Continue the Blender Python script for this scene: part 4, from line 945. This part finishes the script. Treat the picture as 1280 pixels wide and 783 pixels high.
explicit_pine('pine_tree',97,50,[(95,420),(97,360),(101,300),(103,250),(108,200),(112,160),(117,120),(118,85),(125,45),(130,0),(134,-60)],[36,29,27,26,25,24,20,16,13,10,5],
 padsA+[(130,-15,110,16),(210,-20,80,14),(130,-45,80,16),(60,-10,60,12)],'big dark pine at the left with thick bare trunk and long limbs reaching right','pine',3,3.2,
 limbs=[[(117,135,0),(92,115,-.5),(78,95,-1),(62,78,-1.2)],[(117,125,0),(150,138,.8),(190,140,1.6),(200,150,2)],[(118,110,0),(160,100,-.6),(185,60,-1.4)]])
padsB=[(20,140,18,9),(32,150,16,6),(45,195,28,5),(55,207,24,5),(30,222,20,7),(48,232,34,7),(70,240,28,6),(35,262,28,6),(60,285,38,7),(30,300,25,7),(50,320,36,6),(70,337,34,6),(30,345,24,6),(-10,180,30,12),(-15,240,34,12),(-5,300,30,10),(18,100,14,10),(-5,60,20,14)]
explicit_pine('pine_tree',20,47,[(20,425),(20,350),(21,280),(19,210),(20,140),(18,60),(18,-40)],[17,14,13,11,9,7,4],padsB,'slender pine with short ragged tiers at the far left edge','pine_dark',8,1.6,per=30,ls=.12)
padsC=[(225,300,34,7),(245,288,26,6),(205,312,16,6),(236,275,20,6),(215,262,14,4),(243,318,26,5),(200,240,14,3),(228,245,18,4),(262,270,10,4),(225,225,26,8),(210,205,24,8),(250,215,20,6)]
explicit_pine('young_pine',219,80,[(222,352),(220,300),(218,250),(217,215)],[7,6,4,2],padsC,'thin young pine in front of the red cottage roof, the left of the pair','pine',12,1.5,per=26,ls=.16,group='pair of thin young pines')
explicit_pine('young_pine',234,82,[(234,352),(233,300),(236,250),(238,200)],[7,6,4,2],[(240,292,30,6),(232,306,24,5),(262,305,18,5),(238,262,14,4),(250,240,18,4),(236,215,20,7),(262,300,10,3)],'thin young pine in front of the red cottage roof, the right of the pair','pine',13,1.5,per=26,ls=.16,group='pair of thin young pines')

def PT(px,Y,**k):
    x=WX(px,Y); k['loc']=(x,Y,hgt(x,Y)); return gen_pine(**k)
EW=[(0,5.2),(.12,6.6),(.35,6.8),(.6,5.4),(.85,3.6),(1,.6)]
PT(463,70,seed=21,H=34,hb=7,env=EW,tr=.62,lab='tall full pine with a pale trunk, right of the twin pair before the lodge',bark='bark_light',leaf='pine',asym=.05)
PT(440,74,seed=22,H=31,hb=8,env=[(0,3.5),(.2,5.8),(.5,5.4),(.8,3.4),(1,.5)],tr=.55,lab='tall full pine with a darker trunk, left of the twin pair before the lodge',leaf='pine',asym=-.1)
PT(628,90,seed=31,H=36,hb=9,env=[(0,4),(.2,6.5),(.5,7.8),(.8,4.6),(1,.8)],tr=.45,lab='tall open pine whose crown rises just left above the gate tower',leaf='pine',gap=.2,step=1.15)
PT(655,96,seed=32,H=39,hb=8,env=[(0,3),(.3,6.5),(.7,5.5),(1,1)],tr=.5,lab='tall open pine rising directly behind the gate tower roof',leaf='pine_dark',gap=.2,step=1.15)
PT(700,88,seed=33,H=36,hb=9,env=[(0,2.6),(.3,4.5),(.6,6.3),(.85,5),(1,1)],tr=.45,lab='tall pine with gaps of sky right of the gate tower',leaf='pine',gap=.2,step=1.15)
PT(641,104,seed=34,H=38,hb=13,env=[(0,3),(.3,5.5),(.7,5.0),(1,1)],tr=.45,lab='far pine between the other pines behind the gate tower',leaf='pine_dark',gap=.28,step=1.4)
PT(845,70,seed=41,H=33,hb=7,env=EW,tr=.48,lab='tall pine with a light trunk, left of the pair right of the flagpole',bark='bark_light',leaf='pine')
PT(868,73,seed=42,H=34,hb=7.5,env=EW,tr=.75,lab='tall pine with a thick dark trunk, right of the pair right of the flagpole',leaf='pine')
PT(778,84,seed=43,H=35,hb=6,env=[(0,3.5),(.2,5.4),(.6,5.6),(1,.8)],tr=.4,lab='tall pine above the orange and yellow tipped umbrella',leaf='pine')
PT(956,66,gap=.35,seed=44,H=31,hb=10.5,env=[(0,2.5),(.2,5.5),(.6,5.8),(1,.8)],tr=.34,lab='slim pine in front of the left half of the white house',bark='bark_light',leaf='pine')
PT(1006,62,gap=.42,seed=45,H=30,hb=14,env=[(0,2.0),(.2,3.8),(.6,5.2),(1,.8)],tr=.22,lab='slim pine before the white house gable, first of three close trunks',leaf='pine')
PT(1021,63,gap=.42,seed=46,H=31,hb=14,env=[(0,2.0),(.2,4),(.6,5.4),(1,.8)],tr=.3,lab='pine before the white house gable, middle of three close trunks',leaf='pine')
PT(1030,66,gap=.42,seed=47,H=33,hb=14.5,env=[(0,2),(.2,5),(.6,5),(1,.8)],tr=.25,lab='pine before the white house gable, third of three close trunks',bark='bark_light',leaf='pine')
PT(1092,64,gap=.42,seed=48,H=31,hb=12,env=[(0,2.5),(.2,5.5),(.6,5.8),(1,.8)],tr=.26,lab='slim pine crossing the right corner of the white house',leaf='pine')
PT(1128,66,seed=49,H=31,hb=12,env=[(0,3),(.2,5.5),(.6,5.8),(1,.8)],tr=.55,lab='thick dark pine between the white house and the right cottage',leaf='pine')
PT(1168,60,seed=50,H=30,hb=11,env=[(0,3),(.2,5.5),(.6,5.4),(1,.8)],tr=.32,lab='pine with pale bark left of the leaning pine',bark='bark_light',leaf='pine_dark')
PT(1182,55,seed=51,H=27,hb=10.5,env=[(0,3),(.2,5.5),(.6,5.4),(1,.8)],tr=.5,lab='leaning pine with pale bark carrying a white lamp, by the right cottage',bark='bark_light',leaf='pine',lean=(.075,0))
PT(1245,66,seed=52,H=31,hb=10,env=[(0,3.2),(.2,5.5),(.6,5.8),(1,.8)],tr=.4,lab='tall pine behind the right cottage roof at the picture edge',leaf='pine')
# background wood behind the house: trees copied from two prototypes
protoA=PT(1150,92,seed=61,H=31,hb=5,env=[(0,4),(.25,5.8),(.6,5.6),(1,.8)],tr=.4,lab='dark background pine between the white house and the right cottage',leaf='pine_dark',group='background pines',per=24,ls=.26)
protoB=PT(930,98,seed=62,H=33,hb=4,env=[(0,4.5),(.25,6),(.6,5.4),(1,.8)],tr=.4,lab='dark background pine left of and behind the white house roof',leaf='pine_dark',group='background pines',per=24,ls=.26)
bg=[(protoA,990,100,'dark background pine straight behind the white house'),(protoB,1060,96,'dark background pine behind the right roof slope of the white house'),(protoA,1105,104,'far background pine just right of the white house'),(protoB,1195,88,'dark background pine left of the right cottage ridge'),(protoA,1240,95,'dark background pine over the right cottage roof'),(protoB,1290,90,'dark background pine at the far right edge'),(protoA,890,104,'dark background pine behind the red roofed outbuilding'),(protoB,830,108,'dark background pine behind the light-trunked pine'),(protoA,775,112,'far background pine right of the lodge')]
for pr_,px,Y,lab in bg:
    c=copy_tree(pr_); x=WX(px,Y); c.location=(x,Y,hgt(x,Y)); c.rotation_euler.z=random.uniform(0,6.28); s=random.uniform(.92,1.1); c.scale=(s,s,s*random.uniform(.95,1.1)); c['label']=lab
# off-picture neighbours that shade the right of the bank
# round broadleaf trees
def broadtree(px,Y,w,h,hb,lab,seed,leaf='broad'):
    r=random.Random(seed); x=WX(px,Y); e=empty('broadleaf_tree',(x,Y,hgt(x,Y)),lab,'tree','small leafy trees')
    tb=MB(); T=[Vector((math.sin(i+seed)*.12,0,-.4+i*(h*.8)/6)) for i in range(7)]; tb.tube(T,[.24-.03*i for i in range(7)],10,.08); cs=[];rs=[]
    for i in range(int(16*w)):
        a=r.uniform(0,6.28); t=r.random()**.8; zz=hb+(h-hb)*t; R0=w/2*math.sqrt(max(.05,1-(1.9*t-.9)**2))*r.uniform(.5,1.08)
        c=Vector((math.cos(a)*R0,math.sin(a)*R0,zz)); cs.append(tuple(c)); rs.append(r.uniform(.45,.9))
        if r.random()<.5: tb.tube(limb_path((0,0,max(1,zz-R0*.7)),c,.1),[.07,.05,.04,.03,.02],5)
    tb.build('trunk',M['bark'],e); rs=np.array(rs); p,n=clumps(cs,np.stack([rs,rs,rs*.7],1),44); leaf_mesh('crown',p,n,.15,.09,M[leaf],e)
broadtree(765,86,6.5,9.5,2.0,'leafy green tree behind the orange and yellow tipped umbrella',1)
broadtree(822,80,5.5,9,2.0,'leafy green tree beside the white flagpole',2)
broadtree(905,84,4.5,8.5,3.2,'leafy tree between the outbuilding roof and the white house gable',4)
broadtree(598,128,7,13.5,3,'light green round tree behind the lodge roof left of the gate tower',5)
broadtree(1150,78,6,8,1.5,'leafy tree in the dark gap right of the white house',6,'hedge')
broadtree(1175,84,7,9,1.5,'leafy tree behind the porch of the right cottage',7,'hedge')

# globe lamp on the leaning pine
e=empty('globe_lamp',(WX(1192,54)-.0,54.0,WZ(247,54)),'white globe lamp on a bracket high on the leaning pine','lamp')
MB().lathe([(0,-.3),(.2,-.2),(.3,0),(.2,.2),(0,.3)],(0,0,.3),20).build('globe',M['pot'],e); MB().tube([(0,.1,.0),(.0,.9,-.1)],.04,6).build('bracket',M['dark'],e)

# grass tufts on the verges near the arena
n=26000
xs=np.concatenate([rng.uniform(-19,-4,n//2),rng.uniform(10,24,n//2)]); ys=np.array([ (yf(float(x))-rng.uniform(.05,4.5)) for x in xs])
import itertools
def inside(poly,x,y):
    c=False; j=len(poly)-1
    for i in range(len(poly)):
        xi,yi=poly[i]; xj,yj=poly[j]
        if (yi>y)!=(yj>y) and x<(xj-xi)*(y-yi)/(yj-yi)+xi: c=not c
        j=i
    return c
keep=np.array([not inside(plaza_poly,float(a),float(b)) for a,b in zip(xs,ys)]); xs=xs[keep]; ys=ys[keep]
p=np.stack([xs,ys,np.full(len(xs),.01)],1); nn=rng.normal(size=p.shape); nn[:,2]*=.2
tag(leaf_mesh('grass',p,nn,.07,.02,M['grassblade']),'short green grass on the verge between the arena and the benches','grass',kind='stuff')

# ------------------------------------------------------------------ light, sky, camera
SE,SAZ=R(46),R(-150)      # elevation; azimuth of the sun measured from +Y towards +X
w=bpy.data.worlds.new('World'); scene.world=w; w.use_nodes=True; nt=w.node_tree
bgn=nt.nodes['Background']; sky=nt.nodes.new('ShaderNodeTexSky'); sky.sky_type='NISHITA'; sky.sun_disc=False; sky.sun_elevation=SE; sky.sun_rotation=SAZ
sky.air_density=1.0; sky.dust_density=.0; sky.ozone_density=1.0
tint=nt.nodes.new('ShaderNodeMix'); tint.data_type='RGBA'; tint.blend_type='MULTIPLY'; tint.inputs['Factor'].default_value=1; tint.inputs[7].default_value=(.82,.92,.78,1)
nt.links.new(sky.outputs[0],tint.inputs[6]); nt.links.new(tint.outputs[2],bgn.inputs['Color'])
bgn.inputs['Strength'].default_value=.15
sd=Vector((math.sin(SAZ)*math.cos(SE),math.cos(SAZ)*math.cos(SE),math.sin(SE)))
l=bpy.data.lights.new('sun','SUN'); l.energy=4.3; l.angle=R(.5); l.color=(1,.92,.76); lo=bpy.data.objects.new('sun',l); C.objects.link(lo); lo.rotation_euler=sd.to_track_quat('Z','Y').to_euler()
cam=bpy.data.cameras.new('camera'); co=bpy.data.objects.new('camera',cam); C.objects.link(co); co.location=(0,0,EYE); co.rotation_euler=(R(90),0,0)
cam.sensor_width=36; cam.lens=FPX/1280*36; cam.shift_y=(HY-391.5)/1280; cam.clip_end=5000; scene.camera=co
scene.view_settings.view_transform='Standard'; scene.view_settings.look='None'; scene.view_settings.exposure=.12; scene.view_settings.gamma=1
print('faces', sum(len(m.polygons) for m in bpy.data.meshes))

◆ **WORK TO COMPLETE**
Collect each line above holding the string "high".

◆ **RIGHT ANSWER**
Continue the Blender Python script for this scene: part 4, from line 945. This part finishes the script. Treat the picture as 1280 pixels wide and 783 pixels high.
e=empty('globe_lamp',(WX(1192,54)-.0,54.0,WZ(247,54)),'white globe lamp on a bracket high on the leaning pine','lamp')